Write out exactly the lines from the line with "Write a Blender" through the line with "COL = S.collection", including both, and nothing more.
+++
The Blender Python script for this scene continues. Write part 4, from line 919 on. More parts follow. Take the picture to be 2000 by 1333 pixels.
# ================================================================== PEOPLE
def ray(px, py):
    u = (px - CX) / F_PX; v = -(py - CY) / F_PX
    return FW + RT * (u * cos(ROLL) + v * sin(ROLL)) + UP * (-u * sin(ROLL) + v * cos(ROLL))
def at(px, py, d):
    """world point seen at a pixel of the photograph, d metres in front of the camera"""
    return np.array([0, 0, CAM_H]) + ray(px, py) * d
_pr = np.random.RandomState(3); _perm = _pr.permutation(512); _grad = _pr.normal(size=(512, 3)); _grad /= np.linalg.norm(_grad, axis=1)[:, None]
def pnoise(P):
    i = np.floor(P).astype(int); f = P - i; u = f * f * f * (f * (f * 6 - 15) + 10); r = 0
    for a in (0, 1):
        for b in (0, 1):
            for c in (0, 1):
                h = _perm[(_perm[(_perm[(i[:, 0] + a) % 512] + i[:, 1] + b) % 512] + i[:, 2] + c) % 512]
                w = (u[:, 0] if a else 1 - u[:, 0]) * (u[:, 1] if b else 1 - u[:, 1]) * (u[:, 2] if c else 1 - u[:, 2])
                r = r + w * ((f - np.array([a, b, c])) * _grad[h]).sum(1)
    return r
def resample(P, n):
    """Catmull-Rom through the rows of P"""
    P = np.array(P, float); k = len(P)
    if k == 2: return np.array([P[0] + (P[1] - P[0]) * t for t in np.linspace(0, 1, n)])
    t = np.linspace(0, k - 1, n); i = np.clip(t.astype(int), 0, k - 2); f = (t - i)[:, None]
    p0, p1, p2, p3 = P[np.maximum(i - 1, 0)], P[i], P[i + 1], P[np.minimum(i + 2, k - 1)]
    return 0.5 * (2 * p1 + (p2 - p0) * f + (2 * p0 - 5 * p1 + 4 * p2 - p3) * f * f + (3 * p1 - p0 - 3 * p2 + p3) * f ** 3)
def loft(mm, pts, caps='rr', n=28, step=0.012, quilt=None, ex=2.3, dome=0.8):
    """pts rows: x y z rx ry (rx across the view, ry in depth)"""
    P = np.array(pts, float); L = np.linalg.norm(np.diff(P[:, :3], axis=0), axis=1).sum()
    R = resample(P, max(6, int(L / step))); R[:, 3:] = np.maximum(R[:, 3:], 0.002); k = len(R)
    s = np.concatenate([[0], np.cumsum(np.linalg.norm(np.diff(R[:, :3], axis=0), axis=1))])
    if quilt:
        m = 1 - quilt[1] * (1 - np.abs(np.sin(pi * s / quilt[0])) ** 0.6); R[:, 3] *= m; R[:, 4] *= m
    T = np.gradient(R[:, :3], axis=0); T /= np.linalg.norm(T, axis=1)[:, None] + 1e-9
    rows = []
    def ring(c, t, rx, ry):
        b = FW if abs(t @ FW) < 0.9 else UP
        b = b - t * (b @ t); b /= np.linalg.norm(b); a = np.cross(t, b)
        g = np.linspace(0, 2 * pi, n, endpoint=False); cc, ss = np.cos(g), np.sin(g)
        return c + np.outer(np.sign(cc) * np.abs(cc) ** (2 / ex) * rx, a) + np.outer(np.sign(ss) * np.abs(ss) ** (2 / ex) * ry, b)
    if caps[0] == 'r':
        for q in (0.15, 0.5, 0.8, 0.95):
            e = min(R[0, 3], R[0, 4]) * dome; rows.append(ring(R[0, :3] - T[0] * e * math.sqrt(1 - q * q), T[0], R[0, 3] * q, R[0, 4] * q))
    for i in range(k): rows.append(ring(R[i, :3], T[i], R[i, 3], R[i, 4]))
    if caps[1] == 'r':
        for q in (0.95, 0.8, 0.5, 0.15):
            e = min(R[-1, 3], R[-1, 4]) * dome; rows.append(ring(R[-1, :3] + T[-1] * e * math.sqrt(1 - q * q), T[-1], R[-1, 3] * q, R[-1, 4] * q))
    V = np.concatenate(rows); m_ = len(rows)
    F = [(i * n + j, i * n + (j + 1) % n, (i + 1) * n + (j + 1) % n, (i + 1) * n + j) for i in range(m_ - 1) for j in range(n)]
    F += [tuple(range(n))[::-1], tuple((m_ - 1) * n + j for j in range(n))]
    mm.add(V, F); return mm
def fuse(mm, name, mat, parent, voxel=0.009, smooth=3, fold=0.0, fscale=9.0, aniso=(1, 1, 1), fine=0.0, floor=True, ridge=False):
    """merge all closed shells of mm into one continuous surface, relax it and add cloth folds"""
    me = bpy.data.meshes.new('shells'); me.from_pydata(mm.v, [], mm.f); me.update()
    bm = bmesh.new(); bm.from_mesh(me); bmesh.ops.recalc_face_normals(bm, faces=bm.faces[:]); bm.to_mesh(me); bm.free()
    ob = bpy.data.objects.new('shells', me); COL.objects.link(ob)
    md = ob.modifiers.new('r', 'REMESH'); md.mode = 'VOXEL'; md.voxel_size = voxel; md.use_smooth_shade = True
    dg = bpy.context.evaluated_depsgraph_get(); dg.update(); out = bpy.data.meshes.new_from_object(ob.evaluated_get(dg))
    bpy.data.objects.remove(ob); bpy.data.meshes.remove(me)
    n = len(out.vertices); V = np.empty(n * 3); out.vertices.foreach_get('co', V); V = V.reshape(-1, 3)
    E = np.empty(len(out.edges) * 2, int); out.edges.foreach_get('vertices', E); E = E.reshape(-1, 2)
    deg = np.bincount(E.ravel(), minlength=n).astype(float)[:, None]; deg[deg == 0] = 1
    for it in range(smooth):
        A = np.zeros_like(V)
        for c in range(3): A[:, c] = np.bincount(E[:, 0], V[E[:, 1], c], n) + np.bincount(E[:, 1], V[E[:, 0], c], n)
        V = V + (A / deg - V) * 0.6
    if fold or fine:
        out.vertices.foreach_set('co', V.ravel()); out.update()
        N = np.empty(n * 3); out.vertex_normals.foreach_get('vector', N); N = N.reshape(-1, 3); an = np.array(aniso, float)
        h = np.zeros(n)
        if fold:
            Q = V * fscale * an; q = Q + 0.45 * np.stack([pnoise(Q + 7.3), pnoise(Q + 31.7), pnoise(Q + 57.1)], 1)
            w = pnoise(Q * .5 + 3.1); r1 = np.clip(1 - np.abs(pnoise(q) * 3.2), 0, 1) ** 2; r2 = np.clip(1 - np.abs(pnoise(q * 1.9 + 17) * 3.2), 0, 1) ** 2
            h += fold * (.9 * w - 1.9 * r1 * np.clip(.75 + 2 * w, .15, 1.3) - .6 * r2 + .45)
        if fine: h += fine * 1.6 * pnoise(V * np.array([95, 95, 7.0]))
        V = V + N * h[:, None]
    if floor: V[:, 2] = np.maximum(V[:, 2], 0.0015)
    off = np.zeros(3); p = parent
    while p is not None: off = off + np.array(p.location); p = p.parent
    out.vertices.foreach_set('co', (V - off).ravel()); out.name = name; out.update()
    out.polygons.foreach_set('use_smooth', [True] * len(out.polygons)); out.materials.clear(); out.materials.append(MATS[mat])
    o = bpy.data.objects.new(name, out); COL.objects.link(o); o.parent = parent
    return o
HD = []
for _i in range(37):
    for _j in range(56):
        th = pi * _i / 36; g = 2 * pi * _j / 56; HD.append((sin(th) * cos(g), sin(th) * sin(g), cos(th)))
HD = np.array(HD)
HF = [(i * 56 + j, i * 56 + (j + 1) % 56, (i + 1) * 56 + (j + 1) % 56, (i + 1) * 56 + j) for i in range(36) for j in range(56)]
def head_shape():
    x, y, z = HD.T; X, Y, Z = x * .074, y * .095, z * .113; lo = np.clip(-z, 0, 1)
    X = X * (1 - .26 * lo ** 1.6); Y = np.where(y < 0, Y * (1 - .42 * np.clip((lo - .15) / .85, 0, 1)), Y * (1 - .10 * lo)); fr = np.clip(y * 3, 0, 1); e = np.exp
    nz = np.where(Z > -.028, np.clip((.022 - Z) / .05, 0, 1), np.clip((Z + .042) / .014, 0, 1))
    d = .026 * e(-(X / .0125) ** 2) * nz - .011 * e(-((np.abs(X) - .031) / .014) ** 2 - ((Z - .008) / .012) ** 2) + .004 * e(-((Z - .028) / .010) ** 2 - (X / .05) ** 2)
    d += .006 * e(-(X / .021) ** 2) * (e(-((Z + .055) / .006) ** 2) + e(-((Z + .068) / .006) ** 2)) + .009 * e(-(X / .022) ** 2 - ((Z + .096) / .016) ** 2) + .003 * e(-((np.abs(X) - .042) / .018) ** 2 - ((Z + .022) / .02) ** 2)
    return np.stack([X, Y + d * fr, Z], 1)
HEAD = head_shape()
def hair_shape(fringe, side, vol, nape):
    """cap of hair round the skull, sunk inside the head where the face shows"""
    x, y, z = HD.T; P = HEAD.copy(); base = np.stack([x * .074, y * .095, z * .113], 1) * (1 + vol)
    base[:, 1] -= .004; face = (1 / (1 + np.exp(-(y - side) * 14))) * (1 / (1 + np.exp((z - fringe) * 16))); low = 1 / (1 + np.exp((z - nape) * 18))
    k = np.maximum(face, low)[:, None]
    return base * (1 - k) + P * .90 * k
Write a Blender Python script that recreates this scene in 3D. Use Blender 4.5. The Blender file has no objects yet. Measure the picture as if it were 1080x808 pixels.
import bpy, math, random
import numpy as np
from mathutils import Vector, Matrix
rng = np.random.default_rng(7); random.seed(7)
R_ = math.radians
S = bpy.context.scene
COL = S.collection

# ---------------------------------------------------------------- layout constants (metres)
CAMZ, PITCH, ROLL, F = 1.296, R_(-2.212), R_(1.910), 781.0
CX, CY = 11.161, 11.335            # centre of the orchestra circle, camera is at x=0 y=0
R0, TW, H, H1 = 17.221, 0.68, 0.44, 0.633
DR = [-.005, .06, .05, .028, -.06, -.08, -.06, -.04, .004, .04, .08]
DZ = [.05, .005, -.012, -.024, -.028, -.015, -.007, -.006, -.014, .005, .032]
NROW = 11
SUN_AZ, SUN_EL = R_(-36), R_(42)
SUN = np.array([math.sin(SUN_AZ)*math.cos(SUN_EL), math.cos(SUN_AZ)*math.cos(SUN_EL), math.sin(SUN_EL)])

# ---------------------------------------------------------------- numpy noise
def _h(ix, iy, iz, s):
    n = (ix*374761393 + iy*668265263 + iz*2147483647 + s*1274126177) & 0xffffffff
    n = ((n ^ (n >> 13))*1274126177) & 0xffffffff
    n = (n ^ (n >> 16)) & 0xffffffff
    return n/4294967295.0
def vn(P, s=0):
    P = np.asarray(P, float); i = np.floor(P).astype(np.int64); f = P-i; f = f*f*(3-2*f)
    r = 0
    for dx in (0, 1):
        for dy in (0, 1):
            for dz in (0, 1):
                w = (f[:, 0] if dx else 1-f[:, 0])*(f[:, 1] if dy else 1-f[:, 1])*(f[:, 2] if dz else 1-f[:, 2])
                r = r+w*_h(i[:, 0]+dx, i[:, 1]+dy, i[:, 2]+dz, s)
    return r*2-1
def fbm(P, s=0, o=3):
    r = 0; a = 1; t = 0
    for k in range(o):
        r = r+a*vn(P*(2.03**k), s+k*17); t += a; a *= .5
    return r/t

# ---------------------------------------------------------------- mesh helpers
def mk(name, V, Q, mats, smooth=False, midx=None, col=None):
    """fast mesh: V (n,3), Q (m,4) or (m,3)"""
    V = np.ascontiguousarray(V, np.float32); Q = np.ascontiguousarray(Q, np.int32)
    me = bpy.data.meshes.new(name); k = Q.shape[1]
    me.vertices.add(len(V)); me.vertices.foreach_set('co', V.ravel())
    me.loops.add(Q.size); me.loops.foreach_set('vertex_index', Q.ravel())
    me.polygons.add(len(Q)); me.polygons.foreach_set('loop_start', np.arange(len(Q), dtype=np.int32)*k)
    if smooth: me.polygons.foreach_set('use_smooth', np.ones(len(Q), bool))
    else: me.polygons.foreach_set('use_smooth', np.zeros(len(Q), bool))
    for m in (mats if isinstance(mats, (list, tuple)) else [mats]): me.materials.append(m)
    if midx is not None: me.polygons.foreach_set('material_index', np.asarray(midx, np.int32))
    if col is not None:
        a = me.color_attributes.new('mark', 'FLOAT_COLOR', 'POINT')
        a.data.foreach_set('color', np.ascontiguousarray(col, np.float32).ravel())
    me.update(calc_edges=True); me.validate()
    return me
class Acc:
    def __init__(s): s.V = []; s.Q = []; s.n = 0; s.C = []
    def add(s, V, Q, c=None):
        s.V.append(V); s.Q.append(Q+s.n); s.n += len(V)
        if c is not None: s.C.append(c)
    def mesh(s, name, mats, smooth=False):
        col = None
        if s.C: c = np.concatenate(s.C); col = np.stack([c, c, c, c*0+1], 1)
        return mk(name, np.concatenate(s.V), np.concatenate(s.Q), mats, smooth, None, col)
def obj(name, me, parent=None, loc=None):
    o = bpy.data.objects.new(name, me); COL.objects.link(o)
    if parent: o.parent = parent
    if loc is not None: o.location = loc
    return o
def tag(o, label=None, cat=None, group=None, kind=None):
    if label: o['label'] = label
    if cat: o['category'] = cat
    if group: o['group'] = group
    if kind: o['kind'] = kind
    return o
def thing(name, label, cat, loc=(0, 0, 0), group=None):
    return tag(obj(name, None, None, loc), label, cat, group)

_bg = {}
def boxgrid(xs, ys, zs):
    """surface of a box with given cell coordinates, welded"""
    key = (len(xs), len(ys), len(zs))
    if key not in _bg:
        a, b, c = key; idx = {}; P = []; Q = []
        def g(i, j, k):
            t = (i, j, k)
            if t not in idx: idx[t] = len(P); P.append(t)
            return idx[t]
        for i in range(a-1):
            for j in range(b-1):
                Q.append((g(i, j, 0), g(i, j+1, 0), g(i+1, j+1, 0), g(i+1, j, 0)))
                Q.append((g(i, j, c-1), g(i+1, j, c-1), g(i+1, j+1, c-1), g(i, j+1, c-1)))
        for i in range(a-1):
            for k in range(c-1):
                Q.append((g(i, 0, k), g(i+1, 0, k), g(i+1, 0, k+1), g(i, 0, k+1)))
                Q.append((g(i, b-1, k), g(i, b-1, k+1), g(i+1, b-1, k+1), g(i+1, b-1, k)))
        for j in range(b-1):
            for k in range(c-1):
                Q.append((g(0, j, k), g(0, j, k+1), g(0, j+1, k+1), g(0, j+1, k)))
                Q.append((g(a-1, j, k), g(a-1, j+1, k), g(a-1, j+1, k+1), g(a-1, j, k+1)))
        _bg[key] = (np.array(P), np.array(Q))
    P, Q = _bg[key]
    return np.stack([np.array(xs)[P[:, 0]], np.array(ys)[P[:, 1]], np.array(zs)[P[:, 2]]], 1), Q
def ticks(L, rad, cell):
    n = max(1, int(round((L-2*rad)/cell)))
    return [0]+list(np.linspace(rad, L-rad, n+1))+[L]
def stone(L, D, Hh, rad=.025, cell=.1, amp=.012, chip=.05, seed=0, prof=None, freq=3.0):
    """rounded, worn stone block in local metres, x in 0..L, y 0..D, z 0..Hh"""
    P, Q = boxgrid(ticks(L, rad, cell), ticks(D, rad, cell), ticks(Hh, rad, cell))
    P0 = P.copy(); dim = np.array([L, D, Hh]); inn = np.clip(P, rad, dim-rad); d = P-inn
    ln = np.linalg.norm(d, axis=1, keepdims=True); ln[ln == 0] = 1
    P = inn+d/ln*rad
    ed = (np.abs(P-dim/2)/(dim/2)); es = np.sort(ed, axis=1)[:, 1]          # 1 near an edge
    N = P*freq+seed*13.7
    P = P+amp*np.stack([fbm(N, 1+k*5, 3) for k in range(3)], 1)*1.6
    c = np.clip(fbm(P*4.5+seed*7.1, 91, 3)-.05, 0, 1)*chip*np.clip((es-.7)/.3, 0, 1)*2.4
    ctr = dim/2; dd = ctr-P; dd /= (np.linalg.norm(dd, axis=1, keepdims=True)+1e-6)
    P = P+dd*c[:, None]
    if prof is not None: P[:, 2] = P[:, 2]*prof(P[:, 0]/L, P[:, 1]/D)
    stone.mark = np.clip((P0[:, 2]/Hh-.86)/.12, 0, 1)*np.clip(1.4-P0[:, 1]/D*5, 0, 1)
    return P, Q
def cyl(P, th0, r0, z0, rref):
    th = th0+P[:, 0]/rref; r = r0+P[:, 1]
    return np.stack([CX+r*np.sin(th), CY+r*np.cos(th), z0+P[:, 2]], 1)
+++
◆ In response
Write a Blender Python script that recreates this scene in 3D. Use Blender 4.5. The Blender file has no objects yet. Measure the picture as if it were 1080x808 pixels.
import bpy, math, random
import numpy as np
from mathutils import Vector, Matrix
rng = np.random.default_rng(7); random.seed(7)
R_ = math.radians
S = bpy.context.scene
COL = S.collection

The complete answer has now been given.